Find bliss in every bite

Update: 2023-06-07 18:32 GMT
Joy snacking is not about guilt or restriction but rather a celebration of flavours, textures, and the sheer delight that food can bring. (Photo By Arrangement)

Dr. Richard Sima, PhD coined the phenomenon, ‘joy snacking’, which is the delightful act of indulging in delectable treats purely for the sheer pleasure they bring. It goes beyond the ordinary need for sustenance, transforming mundane moments into bursts of happiness. Whether it is savouring a piece of rich, velvety chocolate, crunching on crispy potato chips, or relishing the creamy goodness of ice cream, joy snacking is an art of finding bliss in every bite. “These moments of indulgence offer a temporary escape from the stresses of daily life, allowing us to embrace the simple joys that come from sating our cravings. Joy snacking is not about guilt or restriction but rather a celebration of flavours, textures, and the sheer delight that food can bring. It’s about taking a pause, treating ourselves to a taste of happiness, and allowing ourselves to fully immerse in the pleasure of eating. So, whether it’s a small guilty pleasure or a grand feast of flavours, joy snacking reminds us to savour the little things and find delight in the everyday. It is a reminder that amidst the chaos, there is always room for a moment of pure, unadulterated bliss,” says Dr. Jyoti Kapoor, Founder-Director, and Senior Psychiatrist, Manasthali.

 

Daily Joy

 

By training the brain to start focusing on small moments of joy, one can retrain the nervous system to detect and respond to feel good emotions. Mansi Poddar, Psychotherapist and founder at heal.grow.thrive. Foundation explains, “Personally, I encourage clients to start by keeping a record of something I call ‘an okayness list.’ It is the least pressurising way for us to start tuning ourselves to find moments of joy. What went okay for you today? When did you feel ok? Through this practice we go deeper into other emotions like joy, gratitude, pleasure, and the like. Everyone has small moments of pleasure. So, the best way to start is by noting physical pleasure; I loved the taste of my coffee today, the weather felt good, my blanket feels so comfortable. Eventually start to notice moments that feel good in relationships. Say it out aloud. Let the other person know, ‘hey this conversation feels great, I feel connected, I feel heard’ it also builds a very vital culture of appreciation and validation.”

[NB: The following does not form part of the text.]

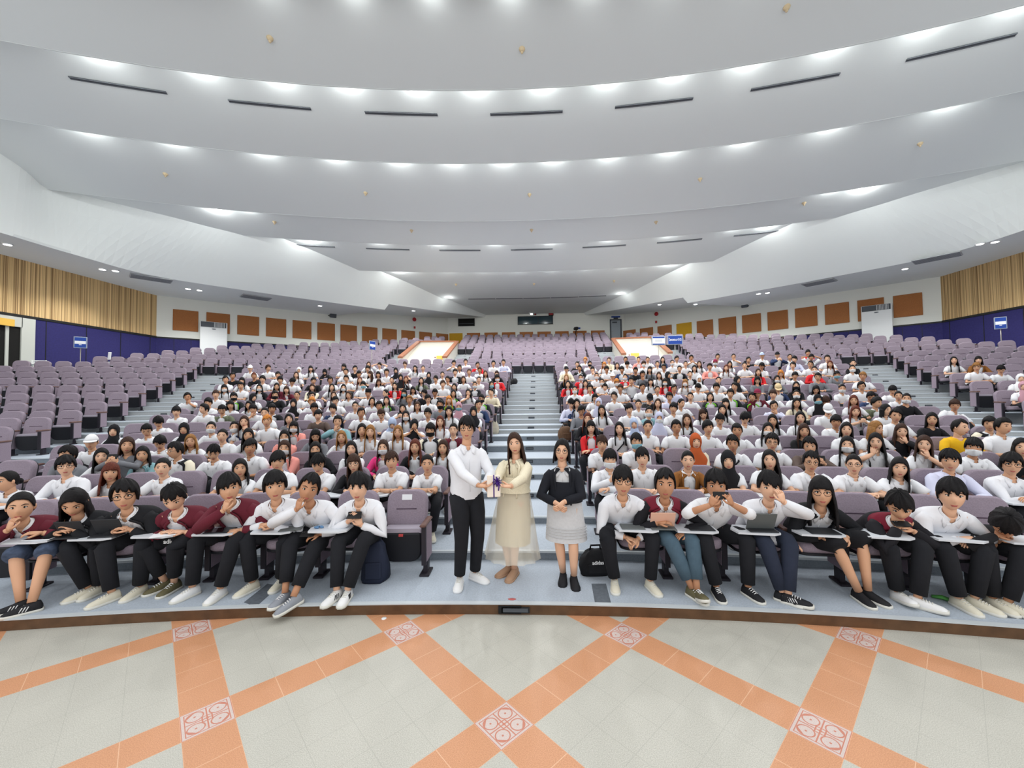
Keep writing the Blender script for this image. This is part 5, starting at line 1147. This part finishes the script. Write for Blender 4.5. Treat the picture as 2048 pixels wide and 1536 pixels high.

Mynoo Maryel, Global Influencer, Motivational Speaker and Life and Business Coach adds, “you are born with choice and you are born with dignity. Once you honour dignity, in self and others, the joy and happiness with self and with others and the planet is alive and flowing.”

 

Build Bonds

 

Relationships that can grow and become stronger under the warmth of appreciation and joy unfortunately wither away because we choose to dwell on what’s missing. Joy Snacking is a powerful way of looking at moments of appreciation and building relationships, both with others and with ourselves. It enables us to embrace and savour these ordinary yet precious moments. Shruti Swaroop, Founder and Managing Consultant, Embrace Consulting says, “in the context of relationships, joy snacking is about sitting down and appreciating our partner for the small things that have gone right, acknowledging the power of a smile, a helping hand, or simple gestures like showing interest in our well-being, daily routines, food choices, and need for rest.” The science behind this is also linked to chemicals that we speak about in the field of mental health on a regular basis — dopamine, serotonin, oxytocin, endorphins, and norepinephrine.

“Through this process of finding joy in smaller moments, we can create a lifestyle where pleasure is found in mundane activities as well. On the other hand, joy does not necessarily only need to come from material gains either. If I step out of my house and look up into the sky and see a beautiful bird, that is free. It did not cost me anything; and it made me happy,” concludes Aishwarya Chawla, Psychotherapist and Narrative Practitioner.